> _Exercise goal_
Copy exactly the block of lines between the one containing "bdist=.0015, var=.05, vscale=5)" and the one containing "bdist=.0015, var=.06, vscale=5)", inclusive.

> _Data shown_
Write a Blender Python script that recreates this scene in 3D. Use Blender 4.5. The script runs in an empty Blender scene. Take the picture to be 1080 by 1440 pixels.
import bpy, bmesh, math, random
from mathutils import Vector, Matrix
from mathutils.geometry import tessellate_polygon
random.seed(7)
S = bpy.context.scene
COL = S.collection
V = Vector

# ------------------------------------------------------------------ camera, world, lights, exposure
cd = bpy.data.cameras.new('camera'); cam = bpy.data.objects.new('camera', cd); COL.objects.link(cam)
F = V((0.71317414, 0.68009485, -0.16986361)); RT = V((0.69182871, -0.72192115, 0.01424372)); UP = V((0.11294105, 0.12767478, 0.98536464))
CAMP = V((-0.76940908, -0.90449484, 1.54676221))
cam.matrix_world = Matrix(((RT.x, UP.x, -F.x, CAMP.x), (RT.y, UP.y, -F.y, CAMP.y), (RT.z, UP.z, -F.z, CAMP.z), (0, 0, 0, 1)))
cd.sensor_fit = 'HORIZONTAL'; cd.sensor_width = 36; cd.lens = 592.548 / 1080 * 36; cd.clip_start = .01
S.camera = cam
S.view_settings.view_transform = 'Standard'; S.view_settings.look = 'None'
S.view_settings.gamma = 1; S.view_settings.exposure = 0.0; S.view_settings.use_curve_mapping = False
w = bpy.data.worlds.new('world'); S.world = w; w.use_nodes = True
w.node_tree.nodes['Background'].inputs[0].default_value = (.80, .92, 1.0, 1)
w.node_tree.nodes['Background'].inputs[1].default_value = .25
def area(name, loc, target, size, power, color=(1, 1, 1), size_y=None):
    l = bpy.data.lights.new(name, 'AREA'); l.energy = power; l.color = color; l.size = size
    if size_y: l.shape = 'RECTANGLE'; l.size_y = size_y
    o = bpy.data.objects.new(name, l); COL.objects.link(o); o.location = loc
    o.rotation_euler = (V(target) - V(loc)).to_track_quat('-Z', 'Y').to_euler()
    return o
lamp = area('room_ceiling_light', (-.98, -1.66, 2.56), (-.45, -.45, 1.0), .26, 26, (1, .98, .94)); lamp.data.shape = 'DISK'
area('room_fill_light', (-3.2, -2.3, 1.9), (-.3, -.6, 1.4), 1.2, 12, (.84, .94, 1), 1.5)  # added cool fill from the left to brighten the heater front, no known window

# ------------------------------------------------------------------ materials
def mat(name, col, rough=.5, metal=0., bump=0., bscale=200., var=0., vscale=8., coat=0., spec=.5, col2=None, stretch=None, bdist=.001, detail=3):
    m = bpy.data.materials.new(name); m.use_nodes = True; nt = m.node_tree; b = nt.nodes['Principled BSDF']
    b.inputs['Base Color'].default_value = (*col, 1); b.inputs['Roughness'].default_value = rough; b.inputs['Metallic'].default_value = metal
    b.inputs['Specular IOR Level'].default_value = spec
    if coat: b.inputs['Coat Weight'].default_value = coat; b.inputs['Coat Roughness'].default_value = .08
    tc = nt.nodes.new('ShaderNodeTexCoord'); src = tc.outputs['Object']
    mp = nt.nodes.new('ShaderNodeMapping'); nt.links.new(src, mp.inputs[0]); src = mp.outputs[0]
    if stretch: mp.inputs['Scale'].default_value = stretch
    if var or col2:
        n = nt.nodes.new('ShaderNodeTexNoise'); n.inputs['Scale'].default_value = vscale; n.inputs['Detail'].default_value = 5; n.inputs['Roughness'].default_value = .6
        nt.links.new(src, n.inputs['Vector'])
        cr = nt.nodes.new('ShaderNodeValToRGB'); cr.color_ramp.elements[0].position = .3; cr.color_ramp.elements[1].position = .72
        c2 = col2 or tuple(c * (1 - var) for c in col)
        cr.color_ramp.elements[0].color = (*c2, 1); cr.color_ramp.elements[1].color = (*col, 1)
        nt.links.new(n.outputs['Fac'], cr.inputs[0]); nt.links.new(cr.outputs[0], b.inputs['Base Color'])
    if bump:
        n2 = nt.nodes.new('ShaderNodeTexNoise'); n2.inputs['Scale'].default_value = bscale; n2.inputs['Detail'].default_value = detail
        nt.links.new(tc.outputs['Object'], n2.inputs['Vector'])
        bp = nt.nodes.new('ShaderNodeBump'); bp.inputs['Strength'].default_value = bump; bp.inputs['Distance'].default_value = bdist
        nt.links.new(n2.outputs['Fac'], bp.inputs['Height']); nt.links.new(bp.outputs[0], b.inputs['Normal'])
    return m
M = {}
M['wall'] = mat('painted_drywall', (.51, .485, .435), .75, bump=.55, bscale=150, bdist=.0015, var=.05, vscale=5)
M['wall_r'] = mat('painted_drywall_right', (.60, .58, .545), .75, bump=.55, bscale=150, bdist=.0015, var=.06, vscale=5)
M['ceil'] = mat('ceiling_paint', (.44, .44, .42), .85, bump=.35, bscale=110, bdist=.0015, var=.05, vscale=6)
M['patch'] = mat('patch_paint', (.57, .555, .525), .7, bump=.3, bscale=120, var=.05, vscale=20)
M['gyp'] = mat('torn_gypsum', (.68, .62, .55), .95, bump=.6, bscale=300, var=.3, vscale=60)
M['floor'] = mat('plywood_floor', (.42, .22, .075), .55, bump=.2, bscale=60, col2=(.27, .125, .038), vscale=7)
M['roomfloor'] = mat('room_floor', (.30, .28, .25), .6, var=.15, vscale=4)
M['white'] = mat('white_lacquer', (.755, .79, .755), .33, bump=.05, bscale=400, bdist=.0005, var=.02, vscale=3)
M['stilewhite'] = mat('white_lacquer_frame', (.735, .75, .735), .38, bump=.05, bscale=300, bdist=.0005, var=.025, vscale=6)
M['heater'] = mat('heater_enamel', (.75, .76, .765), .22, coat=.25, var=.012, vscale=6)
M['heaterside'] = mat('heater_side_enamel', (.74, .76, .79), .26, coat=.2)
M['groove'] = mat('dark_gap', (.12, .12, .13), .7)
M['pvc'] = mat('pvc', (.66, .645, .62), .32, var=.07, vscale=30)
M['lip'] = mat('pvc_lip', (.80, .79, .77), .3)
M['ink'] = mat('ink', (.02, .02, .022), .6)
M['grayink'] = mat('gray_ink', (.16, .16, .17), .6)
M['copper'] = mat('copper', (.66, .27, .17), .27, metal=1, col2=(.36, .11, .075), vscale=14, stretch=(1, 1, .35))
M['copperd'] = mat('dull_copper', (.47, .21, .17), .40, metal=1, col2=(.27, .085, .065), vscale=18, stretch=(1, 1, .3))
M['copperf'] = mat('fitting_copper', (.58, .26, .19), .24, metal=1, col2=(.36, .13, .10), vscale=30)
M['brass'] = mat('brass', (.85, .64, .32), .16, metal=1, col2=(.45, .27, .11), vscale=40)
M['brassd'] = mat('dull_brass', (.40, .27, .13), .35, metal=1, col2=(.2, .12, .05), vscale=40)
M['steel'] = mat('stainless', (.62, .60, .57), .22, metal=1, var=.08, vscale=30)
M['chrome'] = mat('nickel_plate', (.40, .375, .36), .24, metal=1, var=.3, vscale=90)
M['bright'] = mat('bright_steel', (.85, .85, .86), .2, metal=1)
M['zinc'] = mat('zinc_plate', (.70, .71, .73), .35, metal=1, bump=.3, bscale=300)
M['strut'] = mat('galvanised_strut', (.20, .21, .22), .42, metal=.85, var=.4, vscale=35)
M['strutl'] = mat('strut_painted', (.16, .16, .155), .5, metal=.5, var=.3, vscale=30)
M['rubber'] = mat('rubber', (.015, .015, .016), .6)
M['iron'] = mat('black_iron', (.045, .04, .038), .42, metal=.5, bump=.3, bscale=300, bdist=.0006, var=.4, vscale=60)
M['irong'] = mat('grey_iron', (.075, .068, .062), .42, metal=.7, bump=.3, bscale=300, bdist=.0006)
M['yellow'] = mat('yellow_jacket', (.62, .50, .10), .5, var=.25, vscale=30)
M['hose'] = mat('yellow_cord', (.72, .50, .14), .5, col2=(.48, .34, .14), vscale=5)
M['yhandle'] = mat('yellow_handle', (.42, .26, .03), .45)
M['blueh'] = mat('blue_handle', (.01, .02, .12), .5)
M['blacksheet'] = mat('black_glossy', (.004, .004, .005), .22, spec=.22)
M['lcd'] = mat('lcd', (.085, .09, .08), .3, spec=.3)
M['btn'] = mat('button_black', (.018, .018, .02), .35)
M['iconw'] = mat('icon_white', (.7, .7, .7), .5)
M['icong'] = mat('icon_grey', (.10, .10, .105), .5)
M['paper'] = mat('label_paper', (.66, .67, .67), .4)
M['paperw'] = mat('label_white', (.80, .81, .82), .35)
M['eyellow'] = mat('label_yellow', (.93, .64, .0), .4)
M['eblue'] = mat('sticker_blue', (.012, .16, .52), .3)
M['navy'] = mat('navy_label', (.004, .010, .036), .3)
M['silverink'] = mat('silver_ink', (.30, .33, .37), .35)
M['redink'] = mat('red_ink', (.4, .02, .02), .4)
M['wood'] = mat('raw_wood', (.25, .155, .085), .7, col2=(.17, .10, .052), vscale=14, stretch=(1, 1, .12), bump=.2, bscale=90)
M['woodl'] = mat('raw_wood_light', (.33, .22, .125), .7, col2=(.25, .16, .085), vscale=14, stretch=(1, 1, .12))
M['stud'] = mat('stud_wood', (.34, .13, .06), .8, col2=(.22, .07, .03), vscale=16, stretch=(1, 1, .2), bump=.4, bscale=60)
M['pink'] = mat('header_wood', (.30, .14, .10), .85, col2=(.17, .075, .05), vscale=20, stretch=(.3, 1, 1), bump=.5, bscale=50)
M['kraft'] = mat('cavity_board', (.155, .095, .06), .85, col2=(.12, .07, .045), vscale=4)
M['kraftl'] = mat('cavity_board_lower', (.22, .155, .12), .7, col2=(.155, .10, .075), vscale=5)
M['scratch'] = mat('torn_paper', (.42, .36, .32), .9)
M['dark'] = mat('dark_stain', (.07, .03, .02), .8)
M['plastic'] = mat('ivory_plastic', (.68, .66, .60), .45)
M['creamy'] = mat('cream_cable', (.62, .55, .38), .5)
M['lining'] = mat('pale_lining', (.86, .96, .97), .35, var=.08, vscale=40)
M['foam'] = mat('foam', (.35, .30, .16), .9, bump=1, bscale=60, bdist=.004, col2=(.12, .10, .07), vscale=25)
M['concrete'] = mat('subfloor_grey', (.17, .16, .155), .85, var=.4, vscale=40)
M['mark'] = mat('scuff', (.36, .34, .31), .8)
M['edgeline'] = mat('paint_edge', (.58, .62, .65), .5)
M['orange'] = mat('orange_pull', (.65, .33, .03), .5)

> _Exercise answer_
M['wall'] = mat('painted_drywall', (.51, .485, .435), .75, bump=.55, bscale=150, bdist=.0015, var=.05, vscale=5)
M['wall_r'] = mat('painted_drywall_right', (.60, .58, .545), .75, bump=.55, bscale=150, bdist=.0015, var=.06, vscale=5)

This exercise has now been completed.